**EXERCISE DESCRIPTION**
Set down exactly, please, each line from the one containing "by 2400 pixels." through the one containing "from math import", both lines included, and no other line.

**RECORD EXTRACTS**
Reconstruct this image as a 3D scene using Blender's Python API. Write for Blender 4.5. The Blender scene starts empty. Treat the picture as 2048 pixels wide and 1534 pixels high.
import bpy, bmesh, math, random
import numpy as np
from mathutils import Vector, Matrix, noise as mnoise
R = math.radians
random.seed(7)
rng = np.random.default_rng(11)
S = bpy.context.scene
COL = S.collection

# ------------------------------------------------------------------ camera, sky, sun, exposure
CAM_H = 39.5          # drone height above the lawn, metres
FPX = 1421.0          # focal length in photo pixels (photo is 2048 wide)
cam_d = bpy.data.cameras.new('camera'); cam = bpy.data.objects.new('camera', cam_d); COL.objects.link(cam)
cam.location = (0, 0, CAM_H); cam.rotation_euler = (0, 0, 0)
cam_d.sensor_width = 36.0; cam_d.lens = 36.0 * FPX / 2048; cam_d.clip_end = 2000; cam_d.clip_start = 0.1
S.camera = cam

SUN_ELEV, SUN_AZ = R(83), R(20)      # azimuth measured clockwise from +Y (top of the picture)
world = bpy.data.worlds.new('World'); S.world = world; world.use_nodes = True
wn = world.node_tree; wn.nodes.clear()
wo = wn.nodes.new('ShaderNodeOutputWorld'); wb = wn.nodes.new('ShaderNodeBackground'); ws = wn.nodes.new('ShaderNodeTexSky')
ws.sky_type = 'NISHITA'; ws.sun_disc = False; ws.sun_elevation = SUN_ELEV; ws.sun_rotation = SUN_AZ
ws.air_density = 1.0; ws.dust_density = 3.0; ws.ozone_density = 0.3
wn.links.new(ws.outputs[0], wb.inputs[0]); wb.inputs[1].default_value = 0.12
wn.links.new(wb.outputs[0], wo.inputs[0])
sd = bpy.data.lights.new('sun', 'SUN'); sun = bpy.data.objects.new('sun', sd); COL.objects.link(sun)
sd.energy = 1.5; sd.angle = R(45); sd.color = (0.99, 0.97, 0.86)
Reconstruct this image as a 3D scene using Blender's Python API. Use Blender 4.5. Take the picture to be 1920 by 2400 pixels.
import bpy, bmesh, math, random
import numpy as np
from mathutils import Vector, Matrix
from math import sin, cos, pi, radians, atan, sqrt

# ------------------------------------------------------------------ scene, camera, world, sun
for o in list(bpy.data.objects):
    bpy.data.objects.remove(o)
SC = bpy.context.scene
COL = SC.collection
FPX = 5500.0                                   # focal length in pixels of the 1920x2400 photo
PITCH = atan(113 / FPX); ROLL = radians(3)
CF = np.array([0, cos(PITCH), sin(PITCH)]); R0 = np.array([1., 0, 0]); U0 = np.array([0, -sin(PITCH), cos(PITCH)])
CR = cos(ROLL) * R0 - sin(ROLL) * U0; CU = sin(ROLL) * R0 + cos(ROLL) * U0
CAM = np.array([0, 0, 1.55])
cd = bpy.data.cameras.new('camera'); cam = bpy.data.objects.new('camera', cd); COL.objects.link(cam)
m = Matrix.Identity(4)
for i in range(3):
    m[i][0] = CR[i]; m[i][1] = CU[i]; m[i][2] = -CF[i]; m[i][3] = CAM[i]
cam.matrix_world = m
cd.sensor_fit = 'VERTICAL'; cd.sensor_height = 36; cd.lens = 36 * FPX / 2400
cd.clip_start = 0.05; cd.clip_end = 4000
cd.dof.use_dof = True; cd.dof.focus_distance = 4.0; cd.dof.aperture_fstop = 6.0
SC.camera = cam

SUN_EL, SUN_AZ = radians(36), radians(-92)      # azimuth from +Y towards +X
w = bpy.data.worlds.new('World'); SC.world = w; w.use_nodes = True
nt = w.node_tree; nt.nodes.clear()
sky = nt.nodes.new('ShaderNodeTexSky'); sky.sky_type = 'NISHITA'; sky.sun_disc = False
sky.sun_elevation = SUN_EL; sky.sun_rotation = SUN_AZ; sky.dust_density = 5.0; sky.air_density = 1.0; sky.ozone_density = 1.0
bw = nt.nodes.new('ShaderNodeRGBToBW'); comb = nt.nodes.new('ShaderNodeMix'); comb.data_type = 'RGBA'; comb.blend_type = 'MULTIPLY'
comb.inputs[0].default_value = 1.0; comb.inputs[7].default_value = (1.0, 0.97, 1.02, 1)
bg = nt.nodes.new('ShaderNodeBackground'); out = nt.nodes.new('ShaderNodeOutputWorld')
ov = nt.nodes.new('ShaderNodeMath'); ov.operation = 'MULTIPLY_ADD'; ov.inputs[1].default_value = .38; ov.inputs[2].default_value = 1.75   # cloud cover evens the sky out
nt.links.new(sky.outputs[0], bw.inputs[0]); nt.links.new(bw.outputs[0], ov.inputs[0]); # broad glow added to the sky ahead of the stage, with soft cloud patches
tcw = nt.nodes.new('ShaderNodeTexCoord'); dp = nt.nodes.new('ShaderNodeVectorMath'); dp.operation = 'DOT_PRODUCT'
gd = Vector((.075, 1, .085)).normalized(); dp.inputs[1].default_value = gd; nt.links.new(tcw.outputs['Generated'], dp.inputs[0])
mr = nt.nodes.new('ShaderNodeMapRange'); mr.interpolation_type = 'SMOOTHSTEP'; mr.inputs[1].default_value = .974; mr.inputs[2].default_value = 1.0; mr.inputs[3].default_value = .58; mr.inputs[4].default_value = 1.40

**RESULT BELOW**
Reconstruct this image as a 3D scene using Blender's Python API. Use Blender 4.5. Take the picture to be 1920 by 2400 pixels.
import bpy, bmesh, math, random
import numpy as np
from mathutils import Vector, Matrix
from math import sin, cos, pi, radians, atan, sqrt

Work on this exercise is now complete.